November — Changes in Weather, College Football, and Remembering the SS ‘Edmund Fitzgerald’

Halloween is behind us and now we’re a few days into November, my second favorite month of the year.

Falling of leaves and preparation for winter.

While many leaves change colors and look spectacular in October, it’s the cold fronts of November that clear the leaves from the trees and usually bring the first snowfalls of the year in the northern parts of the country.  This year, however, areas from Pennsylvania through New York and into Maine experienced a freak, massive winter snowstorm a few days before Halloween.

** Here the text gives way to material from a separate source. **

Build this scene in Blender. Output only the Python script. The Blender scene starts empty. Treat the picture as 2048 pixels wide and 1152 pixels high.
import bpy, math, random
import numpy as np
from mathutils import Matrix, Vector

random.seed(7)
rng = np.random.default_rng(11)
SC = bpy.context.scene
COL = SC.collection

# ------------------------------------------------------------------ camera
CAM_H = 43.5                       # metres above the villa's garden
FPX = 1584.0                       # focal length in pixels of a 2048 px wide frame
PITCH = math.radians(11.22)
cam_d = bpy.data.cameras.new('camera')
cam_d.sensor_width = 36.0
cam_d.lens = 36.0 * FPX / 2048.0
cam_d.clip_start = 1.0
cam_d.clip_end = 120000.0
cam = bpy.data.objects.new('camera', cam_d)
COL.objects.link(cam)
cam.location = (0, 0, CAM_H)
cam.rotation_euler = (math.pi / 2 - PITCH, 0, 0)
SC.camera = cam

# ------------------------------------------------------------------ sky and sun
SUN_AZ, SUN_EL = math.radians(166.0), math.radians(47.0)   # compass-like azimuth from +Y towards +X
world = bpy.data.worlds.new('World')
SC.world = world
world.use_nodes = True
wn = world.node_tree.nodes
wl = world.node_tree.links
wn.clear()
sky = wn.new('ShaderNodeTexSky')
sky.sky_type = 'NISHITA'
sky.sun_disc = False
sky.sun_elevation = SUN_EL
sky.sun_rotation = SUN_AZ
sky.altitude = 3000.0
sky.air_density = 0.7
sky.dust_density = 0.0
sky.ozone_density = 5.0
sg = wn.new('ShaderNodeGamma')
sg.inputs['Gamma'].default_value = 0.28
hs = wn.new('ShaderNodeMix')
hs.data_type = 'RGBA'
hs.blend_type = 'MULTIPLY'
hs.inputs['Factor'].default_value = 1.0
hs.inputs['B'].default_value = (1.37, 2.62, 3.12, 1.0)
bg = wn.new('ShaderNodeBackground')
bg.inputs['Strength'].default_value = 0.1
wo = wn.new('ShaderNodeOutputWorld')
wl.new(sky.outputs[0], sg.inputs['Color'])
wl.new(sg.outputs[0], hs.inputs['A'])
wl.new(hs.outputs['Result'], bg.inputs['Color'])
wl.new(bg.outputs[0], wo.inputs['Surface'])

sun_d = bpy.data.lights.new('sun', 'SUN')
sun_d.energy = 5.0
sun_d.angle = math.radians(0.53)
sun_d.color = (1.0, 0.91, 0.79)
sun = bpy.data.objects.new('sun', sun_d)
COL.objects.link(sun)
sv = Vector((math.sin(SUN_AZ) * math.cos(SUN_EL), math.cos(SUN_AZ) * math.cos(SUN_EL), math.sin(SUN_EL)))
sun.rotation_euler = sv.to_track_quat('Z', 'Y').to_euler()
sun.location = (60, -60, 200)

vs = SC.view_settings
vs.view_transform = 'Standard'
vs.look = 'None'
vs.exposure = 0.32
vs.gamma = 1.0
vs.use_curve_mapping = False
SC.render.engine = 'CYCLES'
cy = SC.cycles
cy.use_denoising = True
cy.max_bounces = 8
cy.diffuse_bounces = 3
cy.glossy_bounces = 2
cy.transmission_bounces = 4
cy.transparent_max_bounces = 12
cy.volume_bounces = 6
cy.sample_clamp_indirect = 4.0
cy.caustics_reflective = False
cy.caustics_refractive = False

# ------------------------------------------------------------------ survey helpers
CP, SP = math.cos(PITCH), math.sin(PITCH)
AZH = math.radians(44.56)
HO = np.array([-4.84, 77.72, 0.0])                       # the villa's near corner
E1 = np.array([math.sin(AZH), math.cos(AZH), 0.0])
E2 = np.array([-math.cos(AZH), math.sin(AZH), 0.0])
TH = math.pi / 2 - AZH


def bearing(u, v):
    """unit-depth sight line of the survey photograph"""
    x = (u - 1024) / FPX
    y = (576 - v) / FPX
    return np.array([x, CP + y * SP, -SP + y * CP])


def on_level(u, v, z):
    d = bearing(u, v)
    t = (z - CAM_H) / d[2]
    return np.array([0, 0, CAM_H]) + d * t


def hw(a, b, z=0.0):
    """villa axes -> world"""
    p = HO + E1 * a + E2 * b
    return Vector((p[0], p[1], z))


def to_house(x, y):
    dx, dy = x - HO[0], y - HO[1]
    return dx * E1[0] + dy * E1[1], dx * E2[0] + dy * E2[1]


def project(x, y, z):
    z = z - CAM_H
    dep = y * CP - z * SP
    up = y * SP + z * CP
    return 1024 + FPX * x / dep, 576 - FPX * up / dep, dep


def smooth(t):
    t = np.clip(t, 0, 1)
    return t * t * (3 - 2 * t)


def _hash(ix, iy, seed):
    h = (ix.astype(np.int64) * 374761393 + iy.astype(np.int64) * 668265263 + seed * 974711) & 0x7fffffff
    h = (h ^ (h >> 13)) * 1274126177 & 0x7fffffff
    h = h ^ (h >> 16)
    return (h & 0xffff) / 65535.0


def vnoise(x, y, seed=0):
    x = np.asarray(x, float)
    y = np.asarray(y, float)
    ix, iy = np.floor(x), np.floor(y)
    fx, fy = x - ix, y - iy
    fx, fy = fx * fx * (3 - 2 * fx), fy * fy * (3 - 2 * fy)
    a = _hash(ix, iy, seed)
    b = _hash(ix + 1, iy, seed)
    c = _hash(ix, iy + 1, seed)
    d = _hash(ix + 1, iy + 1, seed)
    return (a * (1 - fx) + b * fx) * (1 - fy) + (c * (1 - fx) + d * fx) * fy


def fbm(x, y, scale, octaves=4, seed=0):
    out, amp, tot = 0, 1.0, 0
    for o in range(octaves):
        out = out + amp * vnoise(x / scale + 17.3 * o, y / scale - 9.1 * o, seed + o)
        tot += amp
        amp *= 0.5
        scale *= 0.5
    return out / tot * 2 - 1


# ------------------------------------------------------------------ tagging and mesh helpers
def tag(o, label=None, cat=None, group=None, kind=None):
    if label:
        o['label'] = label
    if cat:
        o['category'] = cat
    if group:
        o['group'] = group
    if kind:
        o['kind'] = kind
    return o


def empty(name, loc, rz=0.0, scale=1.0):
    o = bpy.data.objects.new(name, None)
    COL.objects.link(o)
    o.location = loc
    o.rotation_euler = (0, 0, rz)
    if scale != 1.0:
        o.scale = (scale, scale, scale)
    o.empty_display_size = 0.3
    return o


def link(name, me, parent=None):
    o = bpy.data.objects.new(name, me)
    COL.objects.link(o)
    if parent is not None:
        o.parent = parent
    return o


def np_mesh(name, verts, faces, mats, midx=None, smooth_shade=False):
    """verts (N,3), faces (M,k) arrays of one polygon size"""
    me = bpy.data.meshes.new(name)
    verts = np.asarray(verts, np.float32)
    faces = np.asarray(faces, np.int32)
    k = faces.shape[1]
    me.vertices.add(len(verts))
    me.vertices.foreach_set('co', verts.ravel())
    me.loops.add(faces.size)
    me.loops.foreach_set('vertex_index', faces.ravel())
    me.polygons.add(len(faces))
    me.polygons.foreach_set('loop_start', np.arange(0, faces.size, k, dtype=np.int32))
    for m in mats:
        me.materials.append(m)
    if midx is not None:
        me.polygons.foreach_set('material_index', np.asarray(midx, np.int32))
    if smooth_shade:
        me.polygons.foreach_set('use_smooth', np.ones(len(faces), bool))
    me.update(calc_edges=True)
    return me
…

Here in Atlanta, the tree leaves are in their peak for the color change, and a moderate breeze is ripping them out of the trees.  We’re forecast for a little bit of much-needed rain later today.  The next couple of days we’re going to have highs in the low 60s and lows in the mid to upper 40s —- nearly perfect fall weather.

A few of my favorite parts of November include big football rivalry games, much cooler weather with a hint of winter, and of course, Thanksgiving.  Unfortunately, to many people these days, Thanksgiving is more about getting ready for Christmas shopping than it is about spending time with family and friends.

Speaking of college football, the best thing about the rivalry games is that it’s still a chance for a bad team to finish on a high note.  My alma mater isn’t doing great this year and it’s doubtful that we’ll make it into a bowl game, but beating that other team will still finish our season on a high note and give us bragging rights for another year.  And when both rivals are having a good year, the rival game itself will be full of energy and passion by the players, bands, and of course, those thousands of screaming fans.

The five Great Lakes --- Michigan, Superior, Huron, Erie and Ontario.

For me, the month of November is also about my fascination with those first winter storms up north and the havoc they can wreck on the seafarers of the Great Lakes.  Calm and mild weather in the morning, and then freezing rain, snow, hurricane-force winds and twenty-five-foot (and larger) monster waves later that afternoon and evening.  Throw in the fact that the Great Lakes are surrounded by land and unable to disperse the energy of the storms like an ocean, and all of a sudden even a moderate strength storm can cause large waves to attack ships from multiple directions and further amplify the danger of even larger rogue waves.

Edmund Fitzgerald --- Biggest of the freighters to have been sunk in the Great Lakes.

Of the thousands of shipwrecks that litter the floor of the Great Lakes, one of the most famous is the SS Edmund Fitzgerald, a massive freighter that hauled iron ore from mines in Minnesota to destinations near Detroit, Michigan and Toledo, Ohio.  On November 10, 1975, the Edmund Fitzgerald went down with all hands in a massive winter storm in Lake Superior, sinking seventeen miles from the safe harbor of Whitefish Bay.  The Edmund Fitzgerald remains the largest ship to sink in the Great Lakes.

Gordon Lightfoot’s “The Wreck of the Edmund Fitzgerald” music video

The mighty ship and its crew of twenty-nine sailors and crewmen were posthumously boosted into stardom and forever immortalized by Gordon Lightfoot’s 1976 hit song, “The Wreck of the Edmund Fitzgerald.”  As far as the ship itself, the Edmund Fitzgerald remains resting on the bottom of Lake Superior and in remarkably good condition thanks to the super cold fresh water throughout the Great Lakes.

This November tenth marks the thirty-sixth anniversary of the loss of the SS Edmund Fitzgerald.